Now, he was not thinking in terms of converting thugs into rats, but he was emphasizing the importance of the rat to a team’s ability to get more chances on the power play.

He breaks it into two factors, good body positioning while keeping your feet moving at all times and being resilient. Players who draw more calls have these traits or skills.

What Matisz does differently from Chalk is that he factors out all the penalties taken by the player from his ranking. As he states, “Staying out of the box yourself doesn’t hurt either.”

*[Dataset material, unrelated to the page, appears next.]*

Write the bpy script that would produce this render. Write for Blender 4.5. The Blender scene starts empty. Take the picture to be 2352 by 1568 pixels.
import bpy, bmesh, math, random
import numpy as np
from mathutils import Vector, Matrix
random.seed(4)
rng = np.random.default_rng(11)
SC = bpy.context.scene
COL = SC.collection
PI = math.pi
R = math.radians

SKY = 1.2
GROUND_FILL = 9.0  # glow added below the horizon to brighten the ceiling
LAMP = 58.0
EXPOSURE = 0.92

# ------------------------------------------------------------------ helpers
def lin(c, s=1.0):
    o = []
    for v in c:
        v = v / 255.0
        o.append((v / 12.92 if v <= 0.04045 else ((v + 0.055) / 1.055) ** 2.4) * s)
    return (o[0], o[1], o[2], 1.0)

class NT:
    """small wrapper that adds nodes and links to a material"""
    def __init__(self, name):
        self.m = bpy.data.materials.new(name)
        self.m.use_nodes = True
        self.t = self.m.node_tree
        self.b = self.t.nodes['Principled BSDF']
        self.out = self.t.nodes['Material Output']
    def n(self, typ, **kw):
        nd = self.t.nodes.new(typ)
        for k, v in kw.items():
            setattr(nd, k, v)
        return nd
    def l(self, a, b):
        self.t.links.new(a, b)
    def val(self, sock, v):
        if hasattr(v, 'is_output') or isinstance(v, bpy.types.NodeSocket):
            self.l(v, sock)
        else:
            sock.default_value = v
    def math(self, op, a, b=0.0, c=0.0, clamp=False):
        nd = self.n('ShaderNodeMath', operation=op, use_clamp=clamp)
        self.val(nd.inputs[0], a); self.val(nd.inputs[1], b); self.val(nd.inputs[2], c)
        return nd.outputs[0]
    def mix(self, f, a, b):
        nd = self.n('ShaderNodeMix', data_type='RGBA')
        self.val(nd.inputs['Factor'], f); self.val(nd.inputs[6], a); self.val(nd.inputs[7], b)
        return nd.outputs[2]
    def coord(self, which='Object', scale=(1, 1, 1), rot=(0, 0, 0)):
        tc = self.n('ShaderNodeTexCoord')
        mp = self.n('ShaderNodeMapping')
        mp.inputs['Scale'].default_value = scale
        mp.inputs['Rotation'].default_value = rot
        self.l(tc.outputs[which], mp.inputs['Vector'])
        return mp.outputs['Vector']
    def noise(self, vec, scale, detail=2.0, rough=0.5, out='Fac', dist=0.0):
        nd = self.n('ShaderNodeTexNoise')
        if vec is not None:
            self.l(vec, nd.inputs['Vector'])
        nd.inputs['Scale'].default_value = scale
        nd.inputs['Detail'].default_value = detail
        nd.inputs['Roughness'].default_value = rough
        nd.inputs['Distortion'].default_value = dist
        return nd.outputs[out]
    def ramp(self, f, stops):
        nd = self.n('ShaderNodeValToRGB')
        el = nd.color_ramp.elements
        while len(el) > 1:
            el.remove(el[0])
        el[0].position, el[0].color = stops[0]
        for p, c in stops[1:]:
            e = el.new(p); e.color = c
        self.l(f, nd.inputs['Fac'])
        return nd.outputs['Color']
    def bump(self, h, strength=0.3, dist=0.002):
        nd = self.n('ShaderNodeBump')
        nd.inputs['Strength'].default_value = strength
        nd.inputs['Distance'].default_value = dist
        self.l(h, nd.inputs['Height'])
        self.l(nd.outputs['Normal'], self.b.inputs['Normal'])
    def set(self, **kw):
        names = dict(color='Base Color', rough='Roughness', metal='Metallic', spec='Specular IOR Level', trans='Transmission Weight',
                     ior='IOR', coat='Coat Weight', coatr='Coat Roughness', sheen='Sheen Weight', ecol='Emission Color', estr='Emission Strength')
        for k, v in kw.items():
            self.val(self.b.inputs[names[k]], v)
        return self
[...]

His list (in order) includes, Kyle Palmieri, Charlie Coyle, Nazem Kadri, Brendan Gallagher, Sam Bennett, Nikolaj Ehlers, Johnny Gaudreau, Jason Zucker, Filip Forsberg and Zemgus Girgensons.

This list makes more sense to me, and if I were in a pool that used penalties drawn as a category, I would follow Matisz analysis.

There is one troubling item, though, and that is no one loves a rat long.

In Matisz article, he talked with Nazem Kadri about what he does to induce a call. Later that night, Kadri went a little too far and got called for diving, or as the NHL politely calls it “Embellishment”.

Whether it was in Kadri’s head that he had to do something to prove his comments in the article were legitimate, or if he would have normally done the same things that night if he were not interviewed at all we will never know.

He is quickly being labeled as a ‘diver,’ and all his hard work at inducing calls could end up backfiring on him. Future calls that should be going his way could end up being ignored by referees.

A Yahoo! Sports Puck Daddy column had Colin Campbell saying “It’s not about penalizing the player. It’s about educating the referees to watch out for those guys.” Basically do not fall for their theatrics.

When I tried to find more research about players that get caught embellishing, the NHL site was not too helpful. I did find a few lists of players who were suspended. The site Scouting the Refs had records for the 2014-15 and the current season but it was slightly out of date.

They have Farnham, Wilson and Ehlers as suspended divers.

CBSSports.com has a way to list miscellaneous penalties which includes a column for Dives but when I searched it, Kadri was not tagged with a diving call. I am not sure why he was absent?

The ESPN site was not much better. They break penalties down to Majors and Minors, but again, I could not ascertain who had been given diving penalties. I am guessing they were labeled as unsportsmanlike conducts under majors.

Guess who is a leader in unsportsmanlike calls? Tom Wilson. (Dorsett comes in third).

In the end, you'll want to be careful when it comes to rats. They can make you look bad when you don't win any cheddar.